TAMALA Krishna GOSVAMI: Spiritually! Everyone has now acknowledged that this is the number-one movement and that Prabhupada is the number-one guru in the world. The Indian people acknowledge that fact, clearly. So now that he’s established our movement’s prestige as first class and has gotten this land, which establishes our structure, he’s especially working for the benefit of the masses. And the way is by food distribution. That is the method of approach. Feed a man, give him Krishna-prasada [sanctified food] and let him engage in the kirtana [chanting] and arati [temple worship]. That can gradually help thousands and thousands of people, not only by relieving their hunger but by reviving their Krishna consciousness. Because if anyone comes to our prasada distribution program, that means he’s hungry. If he is hungry, that means he can’t listen to philosophy. If his hunger is not satisfied, he’ll never become Krishna conscious. This is the point. If we just went around with a program of speaking and kirtana, they’d come once or twice, but they wouldn’t see its practical value. But if you give them prasada daily, with kirtana and speaking, eventually you can convince them, “Look, this is the most practical way of life. Why don’t you just live with us completely and work with us?” This is the program.
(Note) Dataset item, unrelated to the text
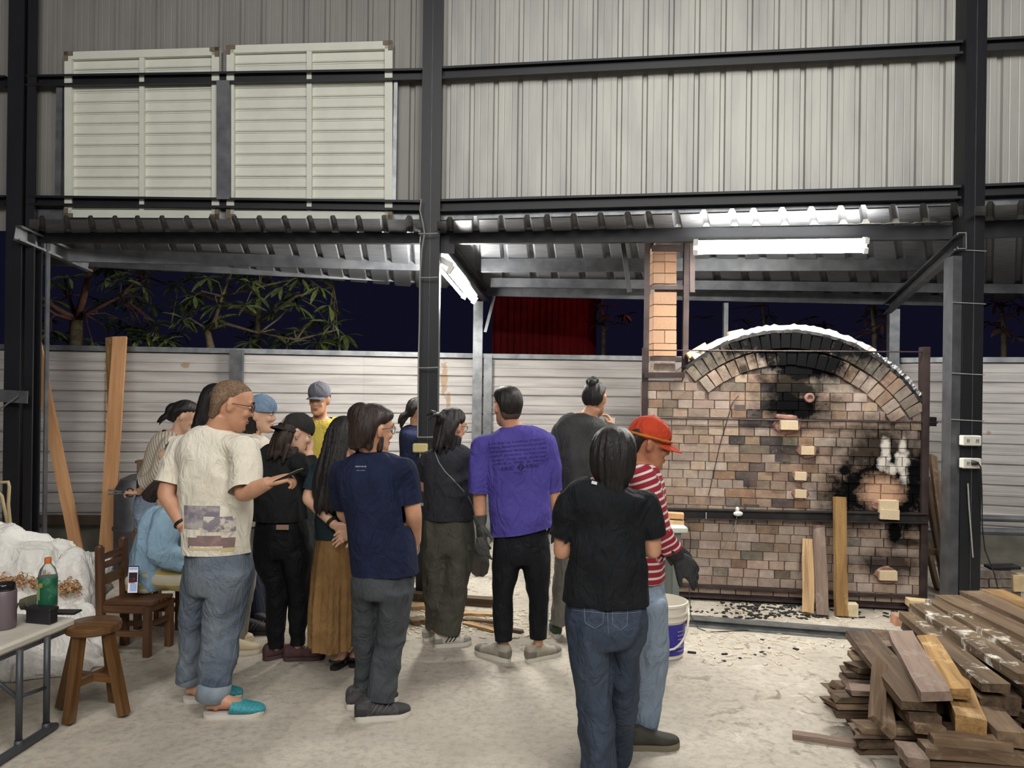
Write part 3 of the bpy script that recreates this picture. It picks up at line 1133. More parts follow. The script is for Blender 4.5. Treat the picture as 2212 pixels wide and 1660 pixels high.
# plank-like angle edging of the yard kerb under the kiln: chimney
ch_p = P(1437, 830, 6.34)
chim = thing('brick_chimney', 'square brick chimney flue in a brown angle steel frame rising through the roof', 'chimney', P(1437, 815, 6.34))
CPz = lambda py: P(1437, py, 6.34).z
cx_, cy_ = ch_p.x, ch_p.y
wch = 52 / 1660 * 6.34
core = MB(); core.box((cx_, cy_ + .14, (CPz(806) + CPz(520)) / 2), (wch * .9, .20, CPz(520) - CPz(806))); core.build('mortar_core', M_MORTAR, chim)
ys = [802, 770, 742, 713, 684, 658, 630, 613, 590, 565, 548, 532]
M_CBRICK = mat('chimney_firebrick', (178, 142, 114), .85, 0, (150, 118, 96), 14, .4, .7, None, .5, 60, vary=.12)
me_c = unit('chim', M_CBRICK)
for i in range(len(ys) - 1):
    za, zb_ = CPz(ys[i]), CPz(ys[i + 1])
    if ys[i] == 630 or ys[i] == 802:
        continue
    two = rk.random() < .3
    dx = P(1437 + (815 - ys[i]) * .0, ys[i], 6.34).x - cx_
    for k in ((-.5, .5) if two else (0,)):
        o = link('brick', me_c, chim)
        L = wch * (.49 if two else .98)
        c = V((cx_ + k * L + dx, cy_ + .03 + rk.uniform(-.008, .008) + .10, (za + zb_) / 2)) - wloc(chim)
        o.matrix_local = Matrix.Translation(c) @ Matrix.Diagonal((L, .22, zb_ - za - .004, 1))
for i, (ya, yb, k) in enumerate(((808, 522, -1), (803, 522, 1))):
    x_ = cx_ + k * (wch / 2 + .021)
    q = MB(); q.angle((x_ + .02 * k, cy_ - .012, CPz(ya)), (x_ + .02 * k, cy_ - .012, CPz(yb)), .045, .006, V((0, 1, 0)), k, 1); q.build('corner_angle', M_RUST, chim)
for py, h_ in ((622, .035), (776, .035), (538, .05)):
    q = MB(); q.bar((cx_ - wch / 2 - .03, cy_ - .02, CPz(py)), (cx_ + wch / 2 + .03, cy_ - .02, CPz(py)), .02, h_); q.build('frame_band', M_RUST, chim)
q = MB(); q.bar(P(1495, 520, 6.15), P(1495, 632, 6.15), .04, .03, V((0, 1, 0))); struct('trim_29', q, M_RUST)
q = MB(); q.bar(P(1345, 525, 6.3), P(1360, 632, 6.3), .035, .03, V((0, 1, 0))); struct('trim_30', q, M_BLACK)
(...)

Practically speaking, many people in India are hungry. Not only can’t they afford to purchase the necessary food to feed their families, but staple foods are no longer available in the larger cities of India. For example, the major cities Bombay and Calcutta, as well as many other cities of India, are now passing through. a crisis period, in which there is no wheat available whatsoever. The basic food, called chapati, which goes along with every meal, just as in the West there is bread, is made from this wheat, but no wheat is available. And when it is available it is mixed with sawdust. Then, too, the rice being sold is of a terribly inferior quality. No one even wants to use it. Rice is another basic staple of the Indian diet. So with such important necessities as rice and wheat not available, people are literally starving here in India. Therefore we are organizing on an international basis to bring foodstuffs here to India that are very plentiful in other countries of the world. We are arranging for wheat, milk powder and other surplus foodstuffs from America, Canada and Australia.
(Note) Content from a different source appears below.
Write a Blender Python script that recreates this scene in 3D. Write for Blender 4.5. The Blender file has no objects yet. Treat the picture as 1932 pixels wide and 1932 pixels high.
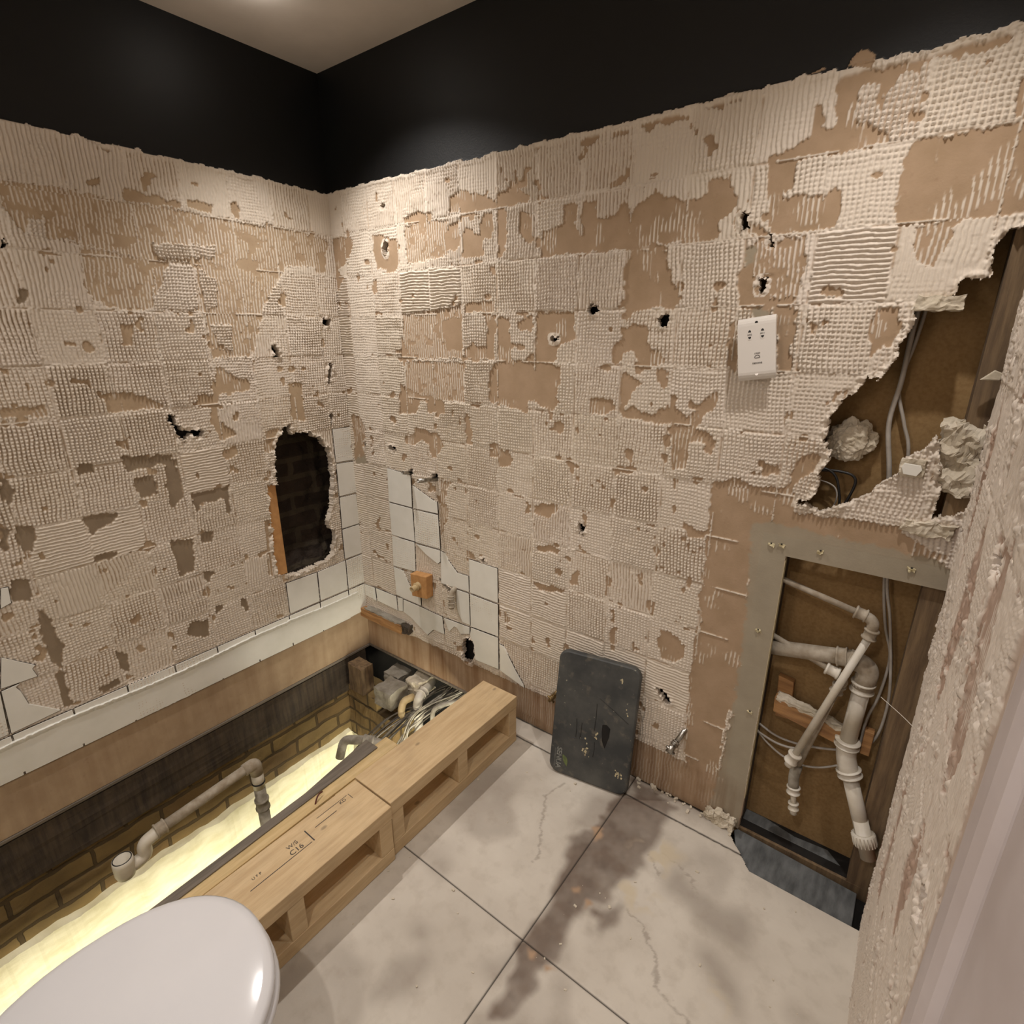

Prosperity Through God Consciousness
Actually, God has arranged the world in such a way that what is short in one place is plentiful in another. Even within our own countries we may find in one place a surplus of gold and in another place a surplus of wheat, but in the place where there’s gold there may be no wheat at all. Therefore the national economy is run so that there’s a balance, by bringing products from places where they’re plentiful to other places, where they’re short. This now should be done worldwide. Actually, these national boundaries are man-made. God had no such boundaries in mind when He made this planet. Rather, He wants people throughout the world to cooperate. So if we want to cooperate with God’s plan, we must overcome these nationalistic boundaries and bring whatever is lacking in one country from the countries where it is in plentiful supply.
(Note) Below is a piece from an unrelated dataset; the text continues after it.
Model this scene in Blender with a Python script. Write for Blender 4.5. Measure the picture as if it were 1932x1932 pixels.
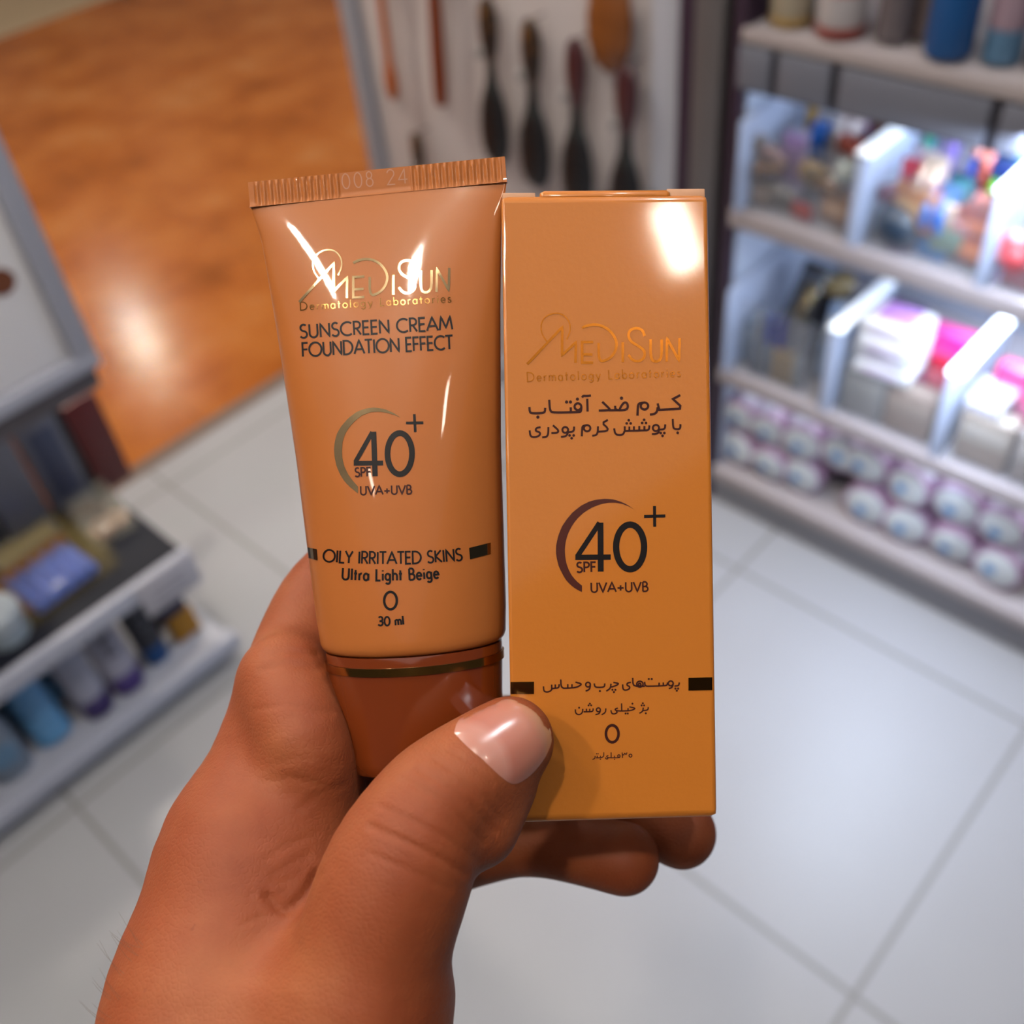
import bpy, math, random
import numpy as np
from mathutils import Vector, Matrix
from mathutils.bvhtree import BVHTree

for o in list(bpy.data.objects):
    bpy.data.objects.remove(o)
SC = bpy.context.scene
COL = SC.collection
random.seed(7)

# ------------------------------------------------------------------ camera
F = 1932.0                       # focal length in pixels of a 1932 px frame
PIT, ROL, AZ, H = map(math.radians, (44.42666832, -6.84019443, 47.28817453, 0.0))
H = 1.6
_fw = np.array([0, math.cos(PIT), -math.sin(PIT)])
_up = np.array([0, math.sin(PIT), math.cos(PIT)])
_ri = np.array([1.0, 0, 0])
_r = math.cos(ROL) * _ri + math.sin(ROL) * _up
_u = -math.sin(ROL) * _ri + math.cos(ROL) * _up
_T = np.array([[math.sin(AZ), math.cos(AZ), 0], [-math.cos(AZ), math.sin(AZ), 0], [0, 0, 1.0]])
FW, RI, UP = Vector(_T @ _fw), Vector(_T @ _r), Vector(_T @ _u)
EYE = Vector((0, 0, H))
cam_d = bpy.data.cameras.new('camera')
cam = bpy.data.objects.new('camera', cam_d)
COL.objects.link(cam)
CAMR = Matrix((RI, UP, -FW)).transposed()          # columns: right, up, back
cam.matrix_world = Matrix.Translation(EYE) @ CAMR.to_4x4()
cam_d.sensor_width = 36.0
cam_d.lens = 36.0 * F / 1932.0
cam_d.clip_start = 0.01
cam_d.clip_end = 60
cam_d.dof.use_dof = True
cam_d.dof.focus_distance = 0.203
cam_d.dof.aperture_fstop = 11.0
SC.camera = cam

# ------------------------------------------------------------------ exposure, world, large lights
SC.view_settings.view_transform = 'Standard'
SC.view_settings.look = 'None'
SC.view_settings.gamma = 1.0
SC.view_settings.use_curve_mapping = False
SC.view_settings.exposure = 0.0
W = bpy.data.worlds.new('world')
SC.world = W
W.use_nodes = True
W.node_tree.nodes['Background'].inputs[0].default_value = (0.85, 0.9, 1.0, 1)
W.node_tree.nodes['Background'].inputs[1].default_value = 0.06


def area(name, loc, target, sx, sy, power, col):
    d = bpy.data.lights.new(name, 'AREA')
    d.shape = 'RECTANGLE'
    d.size, d.size_y, d.energy, d.color = sx, sy, power, col
    o = bpy.data.objects.new(name, d)
    COL.objects.link(o)
    o.location = loc
    o.rotation_euler = (Vector(target) - Vector(loc)).to_track_quat('-Z', 'Y').to_euler()
    return o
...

With this in mind, we are now arranging for these foods to be brought to India. Of course, we do not hope to immediately feed all the hungry people of India. But in the major cities, such as Calcutta, Bombay and Delhi, we can immediately begin to feed thousands daily. And this program can gradually expand to include more and more people as it proves successful. We have no doubt that when people begin to eat the purified food we’ll be serving—which is not merely food but what we call the mercy of God, or prasada, since it’s being given as an offering from God—people will begin to appreciate that God is maintaining them. In effect, we hope that when people’s hunger is alleviated, they will be able to listen closely and have enough faith in the fact that God is their only maintainer and protector. The entire Vedic civilization was based on this God-centered philosophy. So that has to be restored to India. If it is, then the peopled of India will automatically once again take to a very natural, happy and prosperous way of life.